There were a number of folks within a broad spectrum of the stakeholders in the affordable housing community and the community development community at the table in creating Proposition 46. If you look at the proposition, it covers a vast array of needs, but there's no question it doesn't cover all needs. As to why that specific need is not in Prop 46, I don't think I can speak to that, I wasn't actually at the table.

In terms of the allocation of the $2.1 billion housing bond, how much of that is going for workforce housing -- for the firefighters, teachers, etc?

About $400 million of the$2.1 billion is for home ownership programs. That is the one piece that is split between HCD and CalHFA. Certainly for our program, and I believe for most of theirs as well, those are programs that will go up to 100 or 120-percent of median income. So in most communities, they should cover what you refer to as workforce housing. Some of our rental programs -- our multifamily housing program for instance, which is about one half of the bond fund -- are very deeply targeted programs in terms of affordability. It's going to be more like the 30-to-40 percent of median income, which will cover workforce in some communities, but probably not in most. So the $450 million going to homeownership programs would be the minimum of Prop 46 dollars that would target that constituency.

Matt, you know that Congress is currently considering the Housing Assistance for Needy Families Act of 2003, which would transfer the housing choice voucher program, better known as Section 8, to state governments. You recently testified on that issue. Could you elaborate on your concerns re this change in federal housing policy?

My concern is the funding. Research indicates that HANF would effectively untie Congress' hands as far as their commitment to annual renewals of the program. In the past, Congress has been committed to using a very simple formula in which they take the number of users of housing vouchers for the current year, and then count in actual rent increases for use as the multiplier when calculating the budget for the coming year. The legislation is silent on how they would account for program costs and increases in future years.

The assumption is that there would either be no increases as the cost of the program increases, or, what congress has done with block-grant programs in the past, is they would used the Consumer Price Index (CPI). But, particularly in California, rent can increase 3-to-4 times faster than CPI on an annual basis. So, it's pretty clear that this legislation would result in California having to provide vouchers to voucher holders within the state, but we wouldn't have the dollars to be able to maintain the level of service that the program has provided in the past. So, we would be forced either to require that participants contribute more than 30% of their income towards rent or, alternatively, target the program to a higher income set of participants. Neither of those are actions that the Davis Administration is prepared to take.

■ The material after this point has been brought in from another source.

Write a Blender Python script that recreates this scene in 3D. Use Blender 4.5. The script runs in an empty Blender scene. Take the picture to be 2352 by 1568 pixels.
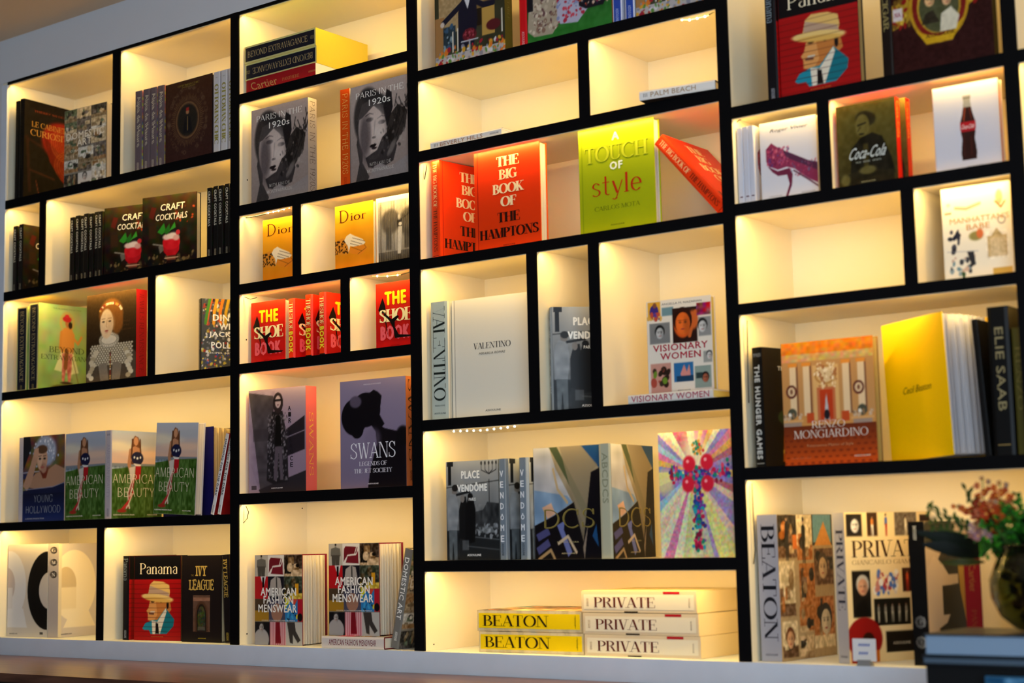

In next month's TPR, a New York City housing developer critiques California's affordable housing program arguing it's incredibly bureaucratic and wasteful of resources. It is asserted that in New York, the city simply has a private sector 80-20 requirement under which the private sector is incentivized to build 20 percent of their units affordable through deferred property tax payments. The result: New York has no housing bureaucracy, has no need for tax credits that pay pennies on the dollar, and no need for lawyers with high fees to process tax credit applications. It's just a straight private sector driven program developing thousands of units of affordable housing at 100 cents on the dollar. What's your response to this New York critique of California's complex affordable housing programs?

I think the critique is absolutely off the mark. Number one, I would put the cost structure of our system up against any operation in the country. We're administering Prop 46 in a very efficient and responsible manner, and we're doing it with just a little bit over 3% of the project cost of the total dollars we're putting out on the street going towards administrative fees.

Number two, I think you're comparing apples and oranges. 80-20 developments are not going to go nearly as deep on affordability, and they're going to be a very different quality of development. On our program, we regularly have a majority of the units at 30-to-40 percent affordability, and we've got some of the best no-profit and for-profit developers in the country doing incredibly high-quality work. If you're going to make that comparison, you need to get on the ground and look at some of these 80-20s. I think what you're going to find is that you're looking at apples and oranges as far as the quality of the structures but the living environment.